El INE ha rendido buenas cuentas. Sin él, difícilmente las elecciones se hubieran asentado como el método aceptado por todos para contender por los cargos ejecutivos y legislativos. Y las elecciones están funcionando como un cauce eficiente para la expresión de los cambios en los humores públicos, al tiempo que permiten que la diversidad política pueda competir y convivir de manera pacífica e institucional. No obstante, hay quienes no ven con buenos ojos la autonomía que ejerce el Instituto y ensueñan una institución alineada con el gobierno. No toman en cuenta que la cualidad fundamental y necesaria del INE es la de ser un organismo que debe ofrecer garantías de imparcialidad a todos los contendientes y que, si ello no sucede, no solo la conflictividad será mayor, sino que lo que debe ser un expediente legitimador de los gobiernos y los legislativos puede trocarse en su contrario.
Hay otros, sin embargo, que, de buena fe, cuestionan el presupuesto de la Institución y quizá, por ello, sea pertinente ilustrar en qué se aplica lo fundamental del mismo. El INE presentó un anteproyecto para el año 2020 de 12 mil 493 millones de pesos. Y la Cámara de Diputados decidió recortarle mil 72.
Tres de cada diez pesos del presupuesto se destinan a la actualización del padrón y la entrega de las credenciales de elector. Más de 90 millones de ciudadanos están inscritos y ese listado debe ser actualizado de manera permanente. El INE calcula que en 2020 expedirá alrededor de 16 millones de credenciales. Y la red de módulos tiene que extenderse a lo largo y ancho del país. Es el rubro donde se concentra la mayor erogación. Pero cabe preguntarse: ¿se trata de un gasto solamente electoral? Porque la credencial se ha convertido de facto en la cédula de identidad ciudadana. Para cobrar un cheque, pasar la seguridad en el aeropuerto o inscribir a un niño a la escuela, las personas se identifican con “su INE”. De tal suerte que dicho gasto no debiera computarse solamente como electoral.
El 22 por ciento del presupuesto se destina a los órganos desconcentrados y ellos no son un capricho del INE. Dado que las elecciones no se pueden operar desde Tlalpan, la ley establece la existencia de 32 juntas locales (una por entidad) y 300 juntas distritales (una por distrito). Se trata, en lo fundamental, de los funcionarios profesionales que hacen posible la realización de las tareas encomendadas al Instituto, un cuerpo permanente (a diferencia de lo que sucedía antes de la creación del IFE en la que los funcionarios de la Comisión Federal Electoral eran de “temporal”), cuya lealtad está con la Institución y con nadie más.

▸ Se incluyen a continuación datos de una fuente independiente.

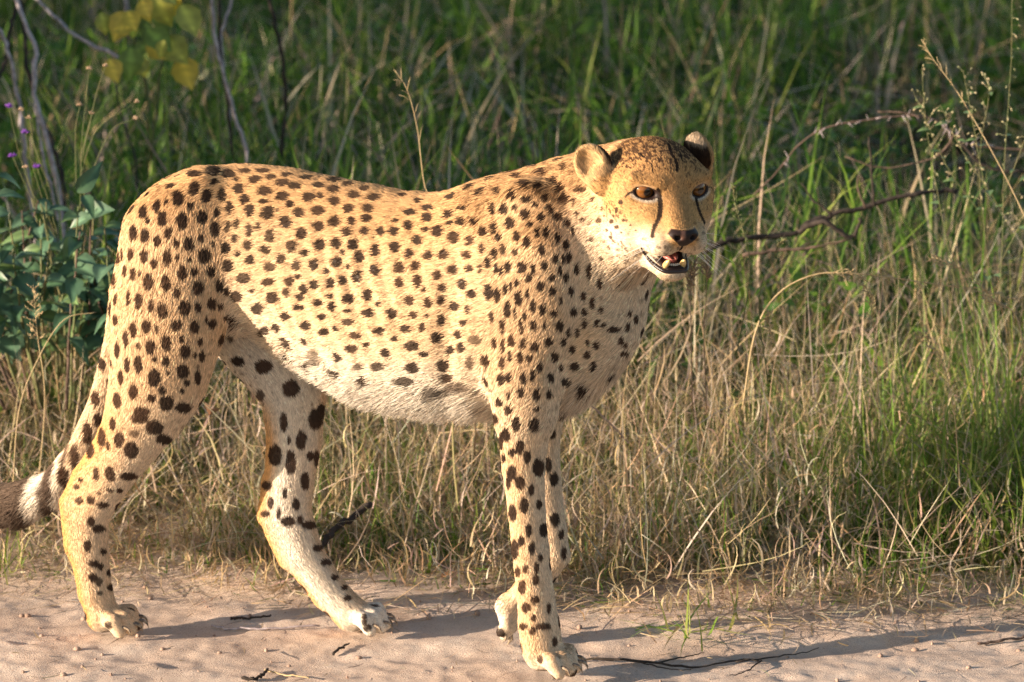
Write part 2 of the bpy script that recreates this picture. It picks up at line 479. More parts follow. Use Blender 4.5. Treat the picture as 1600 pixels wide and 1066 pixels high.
# far hind leg
chain('fhind', [(350, 450, 85, .055, 1.5), (415, 535, 74, .060, 1.4), (458, 612, 54, .062, 1.3), (460, 685, 45, .058, 1.25),
                (452, 750, 40, .055, 1.2), (450, 803, 38, .052, 1.15), (474, 868, 33, .050, 1.1), (514, 925, 29, .048, 1.05), (548, 958, 27, .046, 1)])
chain('fhind_edge', [(430, 760, 18, .055, 1), (420, 805, 17, .052, 1), (450, 868, 17, .05, 1)])
# near front leg
chain('nfront', [(822, 600, 54, -.082, 1.25), (818, 660, 42, -.080, 1.15), (818, 730, 32, -.078, 1.05), (823, 800, 28, -.076, 1),
                 (829, 860, 28, -.075, 1), (836, 925, 28, -.074, 1), (842, 975, 31, -.073, 1), (846, 1005, 32, -.073, 1)])
# far front leg, lifted and folded at the wrist
chain('ffront', [(848, 600, 44, .080, 1.2), (848, 690, 26, .078, 1.1), (854, 760, 23, .076, 1), (862, 830, 23, .072, 1), (867, 868, 23, .07, 1),
                 (850, 897, 19, .068, 1), (820, 920, 16.5, .066, 1), (797, 944, 16, .064, 1)])
# tail
chain('tail', [(222, 372, 32, .0, 1), (197, 455, 24, .0, 1), (183, 545, 21, .005, 1), (160, 630, 21, .012, 1), (130, 705, 24, .02, 1),
               (88, 762, 28, .03, 1), (30, 786, 33, .04, 1), (-40, 791, 34, .05, 1), (-120, 780, 33, .06, 1), (-200, 745, 22, .07, 1)])
CLAWS = []
def paw(grp, heel, length, width, lat, rt, turn=0.0, lift=0.0, tilt=0.0):
    """heel: picture px of the middle of the foot; four toes side by side, arched, their tips on the ground (or lift above it)"""
    a = bp(*heel, lat); rt *= MPP
    d = np.array([math.cos(turn) * math.cos(tilt), math.sin(turn) * math.cos(tilt), -math.sin(tilt)]); side = np.array([-math.sin(turn), math.cos(turn), 0.0])
    up = np.cross(d, side)
    g = -BO[2] + lift
    foot = np.array([a[0], a[1], a[2] if tilt else g + rt * 1.9])
    PR.append((grp, foot - d * .004, foot + d * length * .45, rt * 1.75, rt * 1.45, 1.0, 0.85))
    for i in range(4):
        s = (i - 1.5) / 1.5
        off = side * s * width * .5; ln = length * (1.0 - .24 * s * s)
        p0 = foot + d * length * .30 + off * .75 + up * rt * .35
        p1 = foot + d * ln * .72 + off * 1.0 + up * rt * .25
        p2 = foot + d * ln + off * 1.04 - up * rt * .95
        if not tilt: p2[2] = g + rt * .88
        PR.append((grp + '_toe', p0, p1, rt * .98, rt * 1.06, 1, 1))
        PR.append((grp + '_toe', p1, p2, rt * 1.06, rt * .86, 1, 1))
        CLAWS.append((p2 + up * rt * .35 + d * rt * .5, d + side * s * .12, up, rt))

paw('p_nh', (165, 962), .048, .062, -.080, 12, 0.0)
paw('p_fh', (552, 958), .050, .060, .046, 12, 0.0, .0)
paw('p_nf', (848, 1010), .050, .058, -.073, 12.5, -.1)
paw('p_ff', (791, 952), .040, .036, .064, 9.5, 0.0, 0, 1.38)

# ---------------------------------------------------------------- head, in its own frame (cm): x across, y forward, z up
def head_frame(yaw, pitch, roll):
    cy, sy = math.cos(yaw), math.sin(yaw)
    f = np.array([sy, -cy, 0]); r = np.array([cy, sy, 0]); u = np.array([0, 0, 1.0])
    f, u = f * math.cos(pitch) + u * math.sin(pitch), u * math.cos(pitch) - f * math.sin(pitch)
    r, u = r * math.cos(roll) - u * math.sin(roll), u * math.cos(roll) + r * math.sin(roll)
    return np.array([r, f, u])
HR = head_frame(math.radians(21.5), math.radians(-8), math.radians(2))
HS = 0.0113
HO = at(1022, 297, 6.48)
def head_to_world(q): return (np.asarray(q) * HS) @ HR + HO
def world_to_head(P): return ((np.asarray(P) - HO) @ HR.T) / HS

def smin(a, b, k):
    h = np.clip(.5 + .5 * (b - a) / k, 0, 1)
    return b + (a - b) * h - k * h * (1 - h)
def smax(a, b, k): return -smin(-a, -b, k)
def ell(Q, c, r):
    q = (Q - np.array(c, np.float32)) / np.array(r, np.float32)
    l = np.sqrt((q * q).sum(1)); g = np.sqrt(((q / np.array(r, np.float32)) ** 2).sum(1)) + 1e-6
    return l * (l - 1) / g
def cap(Q, a, b, ra, rb):
    a = np.array(a, np.float32); b = np.array(b, np.float32); ba = b - a
    t = np.clip((Q - a) @ ba / (ba @ ba), 0, 1)
    return np.linalg.norm(Q - a - t[:, None] * ba, axis=1) - (ra + (rb - ra) * t)

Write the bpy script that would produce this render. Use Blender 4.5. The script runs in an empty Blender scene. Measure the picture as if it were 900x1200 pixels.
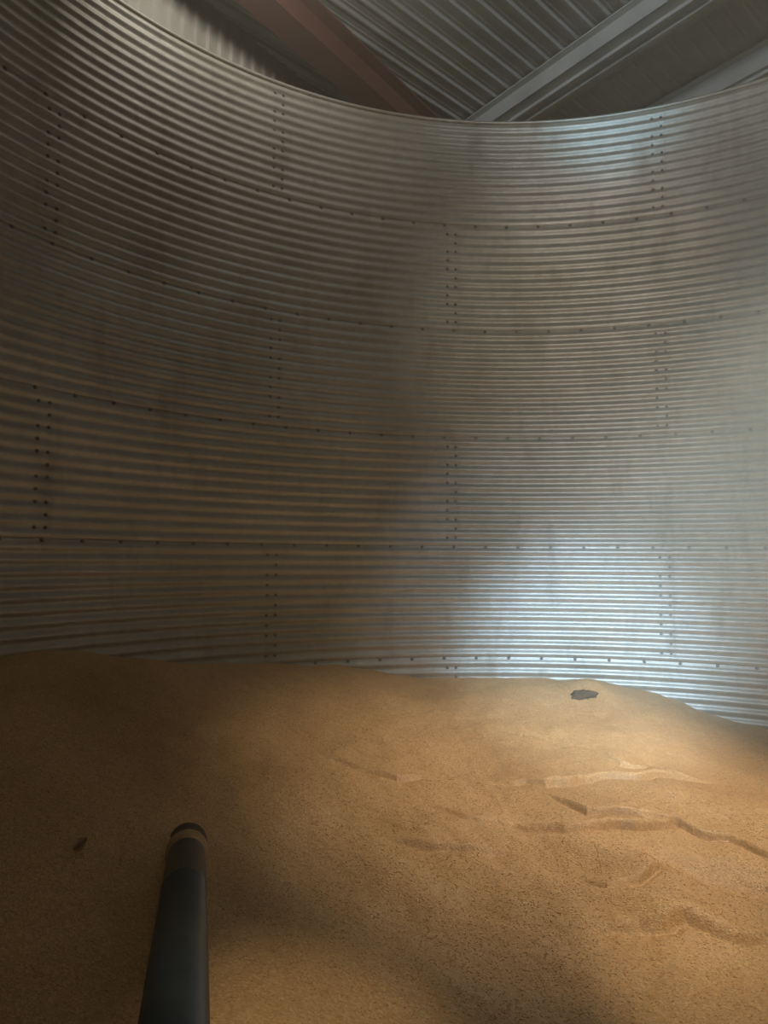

Dos importantes tareas que ahora realiza el INE y que antes no hacía el IFE requieren de casi un 9 por ciento del presupuesto. Se trata de la fiscalización de los recursos de los partidos (antes solo era a nivel federal y ahora también local y en todos los procesos electorales) y de la administración, pautado y monitoreo de la presencia de las instituciones electorales y los partidos en radio y televisión. Dos tareas con enormes grados de complejidad que se encuentran en el nuevo catálogo de funciones del INE.
Pero pensemos además en todos los candados construidos para que los procesos electorales sean equitativos y libres: las listas de electores con fotografía que se entregan a los representantes de partidos para que en cada casilla puedan checar los datos y el rostro de los votantes; las boletas impresas en papel seguridad para que no puedan ser falsificadas; el sorteo y capacitación de los funcionarios de casilla (cientos de miles) para inyectar confianza en el conteo de la votación; y súmele usted. Procedimientos edificados en un mar de suspicacias para construir, eslabón tras eslabón, la necesaria confianza en las elecciones. Y para todo ello se requieren recursos. Se trata de una inversión no de un gasto. ¿Porque cuánto le costaría al país volver a las elecciones impugnadas? Así que lo mejor es no jugar a desmantelar lo que tantos esfuerzos costó construir.